Anatomy of rendering a game dialog box in a custom engine (GSB2)

So I was tweeting that this took forever:

dialog1

It’s just a dialog box for gratuitous space battles 2., why did it take more than twenty minutes to put together? Now… I’ve seen unity, I know it has all these plug-ins that do stuff like this, and that it’s all very user-friendly etc blah blah. But I’m old school. I’m rocking my own custom-written engine, including all the GUI. That gives me huge advantages (mostly speed) and also some disadvantages. The best advantage is there isn’t anything I can’t make the code do.

The pain with this dialog box came in three flavours.

Flavour one was those circular clock-like indicators. In theory, this is really easy, you can just generate a tri-strip of a lot of polygons and draw a curve thats smooth and crisp as you like, as long as you can spare the vertexs. I’m not drawing many, so it’s not an issue. The problem is, when you do that, you get a too-blocky, too un-aliased clunky mess that just doesn’t look ‘right’ when surrounded by lovely aliased everything. I’m not drawing 3D models, so my game has a  nice smooth look to it, and it jarred badly. So I have a sprite of that curve, and I draw a subset of it using a tri-strip arc. It’s a bit fiddly, ant took a while to get right.

Flavour two was the outline of the right-hand part of the window. It’s a bit complex, as it goes in and out and then around the close button and then loops around those circles, and it has to be really slick too, and ironically in this case it looks better drawn as a crisp 1 pixel line, so there is actual hand-crafted code in there to work out all those positions and curve ncie arcs and lines around them.

Flavour three was speed. I like everything in my game to render fast, including GUI. No point in having a fast engine where 95% of the frame is spent drawing a dialog box. That means ensuring that ouline on the dialog is a single draw call with no fuss, that all those tiny animated bits of fluff in the dialog corners and outside the edges are drawn efficiently, that the calculations on that arc outline are as fast as possible, and that the dialog in general; doesn’t use many draw calls.
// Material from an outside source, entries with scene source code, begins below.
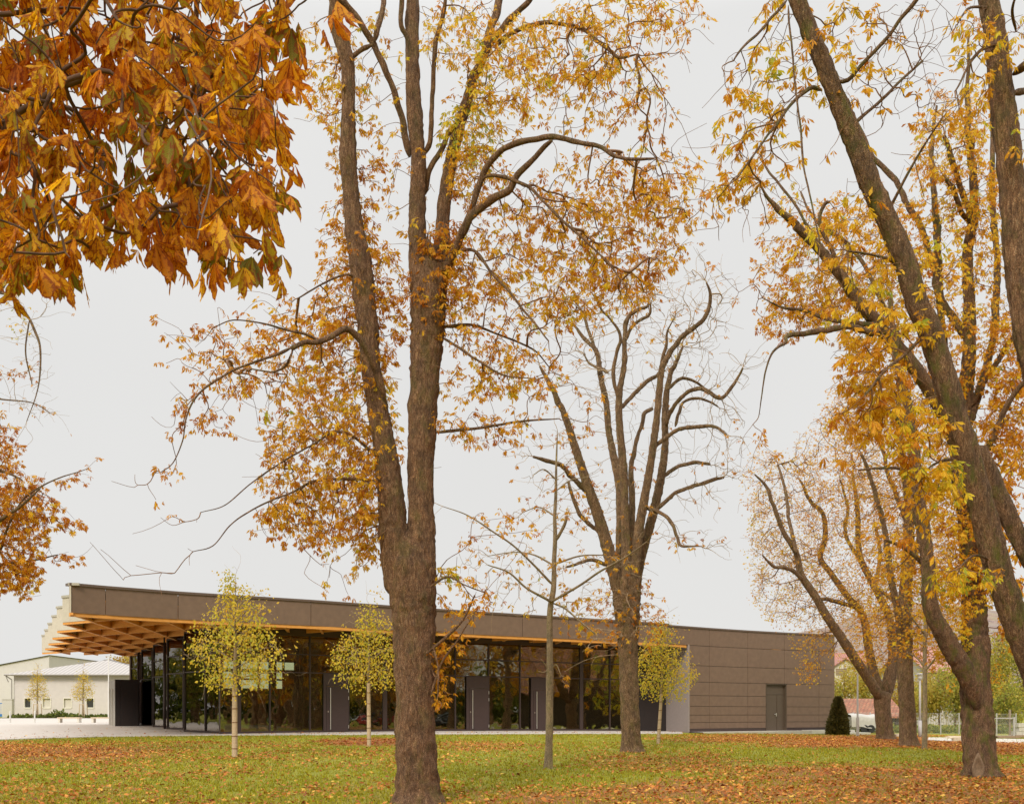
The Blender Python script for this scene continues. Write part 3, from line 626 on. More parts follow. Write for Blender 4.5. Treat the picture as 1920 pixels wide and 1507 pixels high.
for i in range(len(bays) - 1):
    a0, a1 = bays[i], bays[i + 1]; p, q = gpt(a0), gpt(a1); wl = .11 if a0 in wide else .032; wr = .11 if a1 in wide else .032
    window(p, q, zr(GT), (zr(TR1), zr(TR2)), wl, wr)
    hd = MB(); hd.wall(p, q, zr(GT), zr(FB + .5), .1); hd.build('head_panel', FRAME, hall)
    if a0 in doors:
        dp = gpt(doors[a0]); d = unit(q - dp); nrm = np.array([d[1], -d[0]]); z0 = gz(q); lf0 = dp + d * .16; lf1 = q - d * .05
        dm = MB(); dm.wall(lf0, lf1, z0 + .02, z0 + 2.22, .06, off=.075); dm.wall(dp, q - d * .035, z0 + 2.235, zr(TR1) - .03, .06, off=.06)
        dm.wall(dp, lf0 - d * .012, z0 + .02, z0 + 2.225, .06, off=.06)
        do = dm.build('door', DOORM, hall); h = MB(); hp = lf0 + d * .17 + nrm * .13
        h.rod((*hp, z0 + .12), (*hp, z0 + 2.14), .022, 8)
        for zz in (.3, 1.95): h.rod((*(hp - nrm * .06), z0 + zz), (*hp, z0 + zz), .014, 6)
        h.build('handle', STEEL, do)
        for zz in (.25, 1.65, 2.02):
            hg = MB(); c = lf1 + nrm * .09; hg.cyl(c, .016, z0 + zz - .08, z0 + zz + .08, 8); hg.build('hinge', STEEL, do)
        lk = MB(); c = lf0 + d * .05; lk.wall(c, c + d * .03, z0 + .95, z0 + 1.03, .02, off=.085); lk.build('lock', STEEL, do)
# dark wall, then the grey return
p, q = gpt(1197), gpt(1251); z0 = min(gz(p), gz(q)) - .1
dk = MB(); dk.wall(p, q, z0, zr(FB + .5), .12); dk.build('recess_wall', DARKW, hall)
r0 = fl(s_of(1290)) ; rb = gpt(1249)
rt = MB(); rt.wall(rb + unit(r0 - rb) * 0, r0, float(G(*r0)) - .2, zr(FB + .04), .12, off=.0); rt.build('return_wall', LILAC, hall)
# sawtooth entrance glazing
def spt(px, s): return at(px, F / s)
pan = [((415, 40.4), (345, 38.5)), ((343, 35.9), (313, 35.2)), ((306.5, 32.9), (287, 32.4)), ((284.5, 30.4), (265, 30)), ((262, 28.1), (245, 27.8))]
pts_ = []
for k, (r_, l_) in enumerate(pan):
    pr, plft = spt(*r_), spt(*l_)
    mid = [] if k else [(pr + (plft - pr) * .0)]
    if k == 0:
        mm = plft + (pr - plft) * .57; window(plft, mm, zr(3.92), (zr(1.95), zr(2.8))); window(mm, pr, zr(3.92), (zr(1.95), zr(2.8)))
    else: window(plft, pr, zr(3.92), (zr(2.05), zr(2.95)), .035, .035)
    if k: window(pr, spt(*pan[k - 1][1]), zr(3.92), (zr(2.05),), .03, .03)
for px, s in ((309, 34.6), (259.5, 29.6)):
    c = spt(px, s); mb = MB(); mb.cyl(c, .07, float(G(*c)), zr(BB + .3), 16); mb.build('column', FRAME, hall, True)
# entrance pod at the left end
c0 = spt(217, 31.4); c1 = spt(260, 31.0); zt = zr(1.97); gl_ = float(G(*c0))
mb = MB(); d = unit(c1 - c0)
for t0, t1 in ((0, .19), (.19, 1)):
    w_ = np.linalg.norm(c1 - c0); p_, q_ = c0 + d * (w_ * t0 + .006), c0 + d * (w_ * t1 - .006); pl4 = [p_, q_, q_ + ehat * 3.7, p_ + ehat * 3.7]; mb.hexa([(*k_, gl_ - .1) for k_ in pl4], [(*k_, zt) for k_ in pl4])
pod = mb.build('entrance_pod', DARKW, hall)
mb = MB(); lft = c0 + ehat * 3.7; mb.wall(lft - d * .03, c0 - d * .03, gl_ - .1, zt, .03, off=.03); mb.build('side_panel', noisy('grey_metal_panel', (.42, .39, .35), .5, .06, 2), pod)
for t in (.25, .33, .7, .78): mb = MB(); q = c0 - d * .1 + ehat * 3.7 * t; mb.rod((q[0], q[1], gl_ + .1), (q[0], q[1], gl_ + 2.3), .02); mb.build('handle', STEEL, pod)
# clad wall on the right
rows = [1211, 1246.5, 1277.5, 1303, 1323.5, 1340, 1354, 1366]          # joint heights at the wall's left end
s1290 = F / fl(s_of(1290))[1]; zj = [(HY - y) / s1290 for y in rows]; zj[0] = FB
cj = [s_of(p) for p in (1254, 1330, 1402, 1470.6, 1535.5, 1565)]
mb = MB(); bk2 = MB(); pl = MB(); cp = MB(); dl, dr = s_of(1436), s_of(1475)
for s0, s1 in zip(cj[:-1], cj[1:]):
    for t0, t1 in ((s0, (s0 + s1) / 2), ((s0 + s1) / 2, s1)):
        cp.wall(fl(t0), fl(t1), zr(TOP - .16), zr(TOP - .07), .45, off=.05)
        A, B = fl(t0 + (.012 if t0 == s0 else 0)), fl(t1 - (.012 if t1 == s1 else 0)); mb.wall(A, B, zr(FB + .012), zr(TOP - .16), .05)
    for j in range(7):
        lo, hi = zr(zj[j + 1]) + .012, zr(zj[j]) - .012; u0, u1 = max(s0, s_of(1291)), s1; segs = [(u0, u1)]
        if j >= 2: segs = [(x, y) for x, y in ((u0, min(u1, dl)), (max(u0, dr), u1)) if y - x > .05]
        elif j == 1: pass
        for x, y in segs:
            h = (x + y) / 2; mb.wall(fl(x + .012), fl(h), lo, hi, .05); mb.wall(fl(h), fl(y - .012), lo, hi, .05)
for x in np.arange(s_of(1291), s_of(1565) - .01, .5):
    y = min(x + .5, s_of(1565)); A, B = fl(x), fl(y)
    if not (x > dl - .5 and y < dr + .5): bk2.wall(A, B, zr(zj[-1] - .25), zr(TOP - .2), .1, off=-.056)
bk2.wall(fl(s_of(1291)), fl(dl), zr(zj[-1]) - .25, zr(zj[-1]), .1, off=-.03); bk2.wall(fl(dr), fl(s_of(1565)), zr(zj[-1]) - .35, zr(zj[-1]), .1, off=-.03)
bk2.build('plinth', FRAME, hall); mb.build('cladding', CLAD, hall); cp.build('roof_cap', CLAD2, hall)
mb = MB(); A, B = fl(dl + .01), fl(dr - .01); d = unit(B - A); nrm = np.array([d[1], -d[0]]); zf = zr(zj[-1]) - .2; zt = zr(zj[2]) - .02; L_ = np.linalg.norm(B - A)
mb.wall(A, B, zf, zf + 2.25, .06, off=-.16); mb.wall(A, B, zf + 2.265, zt, .06, off=-.16); mb.wall(A, A + d * .04, zf, zt, .2, off=-.0); mb.wall(B - d * .04, B, zf, zt, .2, off=-.0); mb.wall(A + d * .04, B - d * .04, zt - .04, zt, .15, off=-.0)
mb.wall(A + d * L_ * .61, A + d * (L_ * .61 + .015), zf, zf + 2.24, .03, off=-.135)
sdoor = mb.build('side_door', noisy('olive_bronze_door', (.105, .075, .052), .5, .05, 2), hall)
mb = MB(); c = A + d * L_ * .56 - nrm * .1; mb.rod((*c, zf + 1.05), (*(c - d * .16), zf + 1.05), .016); mb.wall(c - d * .02, c + d * .03, zf + .92, zf + 1.12, .02, off=.0); mb.build('handle', STEEL, sdoor)
# end and rear walls, inner floor
mb = MB(); mb.wall(RE - unit(RE - fl(arc[-1] - 1)) * .06, back_r, zr(-2), zr(TOP - .2), .1, off=-.03)
ent = spt(245, 27.8)
mb.build('end_wall', CLAD, hall)
bl = ent + ehat * .3; wall_d = unit(back_r - bl * 0 - bl); 
x0s = [(0, 3.0), (19.0, 60)]
bw = MB(); bd = e2
LB = 46.
bw.wall(bl, bl + bd * 4.2, zr(-1.2), zr(FB + .5), .2); bw.wall(bl + bd * 15, bl + bd * LB, zr(-1.2), zr(FB + .5), .2)
bw.wall(bl + bd * 4.2, bl + bd * 15, zr(-1.2), zr(1.75), .2); bw.wall(bl + bd * 4.2, bl + bd * 15, zr(3.7), zr(FB + .5), .2)
for t, w_ in ((5.7, .12), (7.3, .35), (9.0, .16), (10.9, .12), (12.2, .5), (13.6, .5)): bw.wall(bl + bd * t, bl + bd * (t + w_), zr(1.75), zr(3.7), .2, off=-.002)
for z in (2.35, 3.02): bw.wall(bl + bd * 4.2, bl + bd * 15, zr(z), zr(z + .12), .16, off=-.02)
bw.wall(bl + bd * 10.9, bl + bd * 15, zr(1.7), zr(3.06), .1, off=-.05)
bw.build('rear_wall', INW, hall)
iw = MB(); q0 = gpt(1090) + ehat * 1; iw.wall(gpt(640) + ehat * 7, gpt(1249) + ehat * 7, zr(-1.3), zr(FB + .5), .2); iw.build('partition_wall', INW, hall)
fp = [gpt(p) + np.array([-.1, .12]) for p in (1249, 1090, 895, 622, 416)] + [spt(*x) + np.array([.15, .15]) for pr in pan for x in pr] + [bl + bd * .1, bl + bd * LB]
me = bpy.data.meshes.new('inner_floor'); r0_ = rootloc(hall); cz = [ (p[0], p[1], float(G(*p)) + .06) for p in fp]; cc = sum(np.array(c) for c in cz) / len(cz)
me.from_pydata([tuple(np.array(c) - r0_) for c in cz] + [tuple(cc - r0_ + np.array([0, 0, .03]))], [], [(i, (i + 1) % len(cz), len(cz)) for i in range(len(cz))]); me.materials.append(INF)
o = bpy.data.objects.new('inner_floor', me); S.collection.objects.link(o); o.parent = hall
for px, Yo in ((513, 8), (556, 13)):
    c = gpt(px) + np.array([0, Yo]) * 1.0; c = at(px, c[1]); mb = MB(); mb.cyl(c, .16, float(G(*c)), zr(FB), 12); mb.build('column', FRAME, hall, True)
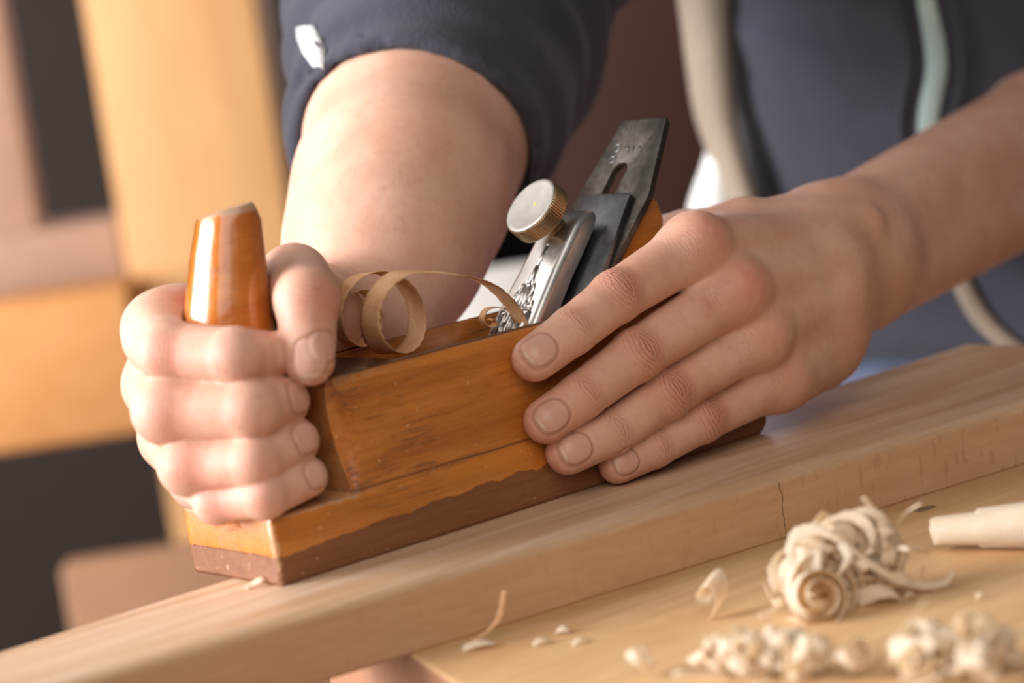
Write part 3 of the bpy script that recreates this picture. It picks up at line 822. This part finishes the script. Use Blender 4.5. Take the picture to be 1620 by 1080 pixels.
for off, w in ((-42, 12), (44, 10)):
    jribbon('placket_seam', [(p[0]+off, p[1], w) for p in zp[:30]], MAT['jacket'], 5.0, jk, 3.0)
def sheet(name, Lp, Rp, dl, dr, mat, parent, bulge=10):
    Lq, Rq = catmull([A3(*p, 0) for p in Lp], 6), catmull([A3(*p, 0) for p in Rp], 6)
    V, F = [], []; m = 7
    for a, b in zip(Lq, Rq):
        for k in range(m):
            t = k/(m-1); q = a*(1-t)+b*t
            V.append(U(q[0], q[1], d=dl*(1-t)+dr*t-bulge*sin(pi*t)))
    n = len(Lq)
    for i in range(n-1):
        for k in range(m-1): F.append([i*m+k, i*m+k+1, (i+1)*m+k+1, (i+1)*m+k])
    o = mk(name, V, F, mat, parent)
    md = o.modifiers.new('s', 'SOLIDIFY'); md.thickness = .002; md.offset = 0
    return bake(o)
sheet('hem_facing', [(1062, -60), (1074, 0), (1086, 90), (1100, 180), (1124, 250), (1150, 322), (1185, 430)],
      [(1150, -60), (1152, 0), (1156, 90), (1164, 180), (1178, 250), (1200, 322), (1235, 430)], 1395, 1375, MAT['beige'], jk)
sheet('shirt_tail', [(1126, 215), (1112, 262), (1098, 300), (1088, 340), (1080, 430)], [(1150, 215), (1160, 262), (1172, 300), (1185, 340), (1215, 430)], 1400, 1398, MAT['white_cloth'], PERSON)
# white lining peeking out of the rolled sleeve
sl_px = [(487, 44, 26), (493, 62, 34), (500, 84, 32), (508, 106, 16)]
def ribbon_near(name, pts, mat, parent):
    V, F = [], []
    for x, y, w in pts:
        for q in (x-w/2, x, x+w/2):
            h = onj(q, y)
            V.append(h[0]+h[1]*2 if h[0] is not None and (h[0]-CAM)@f_ < 1300 else U(q, y, d=1085))
    for i in range(len(pts)-1):
        for j in (0, 1): F.append([i*3+j, i*3+j+1, i*3+j+4, i*3+j+3])
    o = mk(name, V, F, mat, parent)
    m = o.modifiers.new('s', 'SOLIDIFY'); m.thickness = .0015
    return bake(o)
ribbon_near('sleeve_lining', sl_px, MAT['white_cloth'], jk)
def jeans_sdf(P):
    P = P+FRONT*38
    d = ell(P, A3(PW[0], PW[1], HEMZ-40), (SIDE, FRONT, (0, 0, 1)), (160, 112, 150))
    for sx in (-1, 1):
        d = smin(d, rcone(P, A3(PW[0], PW[1], HEMZ-60)+SIDE*78*sx, A3(PW[0], PW[1], -860)+SIDE*88*sx, 92, 58), 25)
    return smax(d+wob(P, 1.2, .8), -(P[:, 2]+ZOFF-20), 4)
VQ, FQ = mesh_sdf(jeans_sdf, A3(PW[0]-260, PW[1]-220, -ZOFF), A3(PW[0]+260, PW[1]+220, HEMZ+130), 7, project=False)
mk('jeans', VQ, FQ, MAT['denim'], PERSON)
MAT['shoe'] = plain('brown_leather', (.07, .04, .025), .5)
def shoe_sdf(P):
    d = 1e9
    for sx in (-1, 1):
        a = A3(PW[0], PW[1], -ZOFF+45)-FRONT*38+SIDE*88*sx
        d = np.minimum(d, smin(rcone(P, a, a+FRONT*120-A3(0, 0, 12), 42, 34), rcone(P, a, a+A3(0, 0, 50), 42, 40), 15))
    return smax(d, -(P[:, 2]+ZOFF-1), 3)
VS, FS = mesh_sdf(shoe_sdf, A3(PW[0]-260, PW[1]-260, -ZOFF-10), A3(PW[0]+260, PW[1]+220, -ZOFF+160), 5, project=False)
mk('shoes', VS, FS, MAT['shoe'], PERSON)

# ------------------------------------------------------------------ board, bench
a = U(650, 1035, z=-T); b = U(1620, 735, z=-T); bd = nrm(b-a)
def nearY(x): return a[1]+(x-a[0])*bd[1]/bd[0]
fa, fb = U(0, 1030, z=0), U(1528, 545, z=0)
def farY(x): return fa[1]+(x-fa[0])*(fb[1]-fa[1])/(fb[0]-fa[0])
t = NT('planed_beech')
v = t.coord(scale=(5, 70, 70)); g = t.noise(v, 1, 6, .6, .6); g2 = t.noise(t.coord(scale=(14, 420, 420)), 1, 3)
f = t.smooth(t.math('MULTIPLY_ADD', g2, .4, t.math('MULTIPLY', g, .6)), .32, .7)
c = t.mix(f, (.50, .30, .165), (.62, .40, .24))
ge = t.n('NewGeometry'); nx, ny, nz = t.xyz(ge.outputs['Normal'])
side = t.smooth(nz, .85, .3)
fl = t.smooth(t.noise(t.coord(scale=(330, 300, 75)), 1, 2), .585, .66)
x, y, z = t.xyz(t.coord(src='Object'))
flm = t.math('MULTIPLY', t.math('MULTIPLY', fl, side), t.math('MULTIPLY_ADD', t.smooth(x, -.05, .2), .35, .1))
c = t.mix(flm, c, (.36, .165, .075))
c = t.mix(t.math('MULTIPLY', side, .3), c, (.50, .25, .11))
glue = t.smooth(t.math('MULTIPLY_ADD', t.noise(t.coord(scale=(60, 60, 160)), 1, 4), .09, t.math('ABSOLUTE', t.math('SUBTRACT', x, .035))), .092, .075)
gl = t.math('MULTIPLY', t.math('MULTIPLY', glue, side), .0)
c = t.mix(gl, c, (.66, .45, .26))
wx = t.math('MULTIPLY_ADD', t.noise(t.coord(scale=(1, 1, 90)), 1, 2), .006, x)
crack = t.smooth(t.math('ABSOLUTE', t.math('SUBTRACT', wx, .0705)), .00035, .0001)
c = t.mix(t.math('MULTIPLY', t.math('MULTIPLY', crack, side), .8), c, (.08, .04, .02))
pale = t.math('MULTIPLY', t.smooth(nz, .8, .99), t.smooth(g, .35, .65))
c = t.mix(t.math('MULTIPLY', pale, .5), c, (.72, .55, .42))
MAT['beech'] = t.out(c, .5, t.bump(f, .12, .0003))
# cross-section rounded along the near top edge, swept in X
xs = np.linspace(-420, 426, 40); V, F = [], []
for xx in xs:
    y0, y1 = nearY(xx), farY(xx); ry, rz = 9.0, 4.5
    pr_ = [(y1, -T), (y0+.5, -T), (y0, -T+.8)]+[(y0+ry*(1-cos(q)), -rz+rz*sin(q)) for q in np.linspace(0, pi/2, 9)]+[(y1-1.2, 0), (y1, -1.2)]
    V += [(xx, p[0], p[1]) for p in pr_]; k = len(pr_)
for i in range(len(xs)-1): F += [[i*k+j, i*k+(j+1) % k, (i+1)*k+(j+1) % k, (i+1)*k+j] for j in range(k)]
F += [list(range(k))[::-1], [(len(xs)-1)*k+j for j in range(k)]]
board = mk('wooden_board', V, F, MAT['beech'], autosmooth=30, origin=(120, 0, -T))
setp(board, 'long pale beech board with rounded edge lying under the hand plane', 'board')

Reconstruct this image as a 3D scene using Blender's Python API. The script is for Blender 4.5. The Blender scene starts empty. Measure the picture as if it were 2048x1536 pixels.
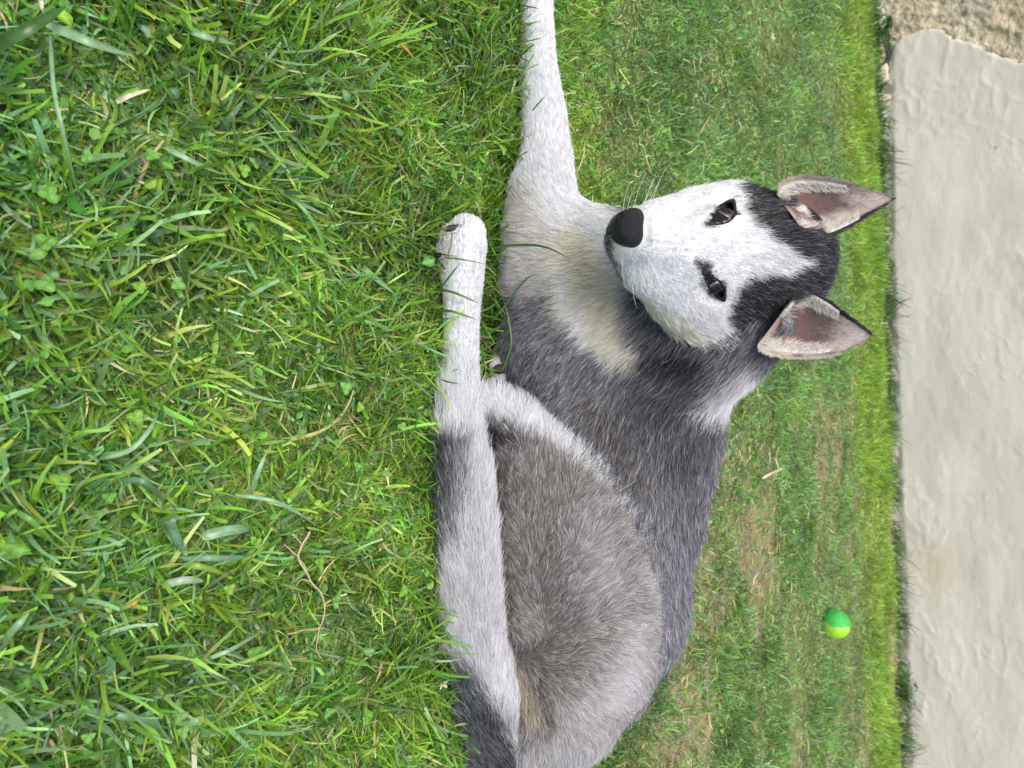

It’s all horribly, laughably slow really. I probably have a ‘spare render target’ knocking about that I could use to blap this whole dialog to (BTW they resize dependent on the ship, which adds to the complexity), and then only update it when it changed, otherwise just blapping it as a single quad. In practice, the windows various elements update quite a bit.. but I’m sure I could speed up the module icon rendering with runtime aliasing onto spare render targets. I love all this stuff.

But even I know when I’m getting obsessed and need to move on!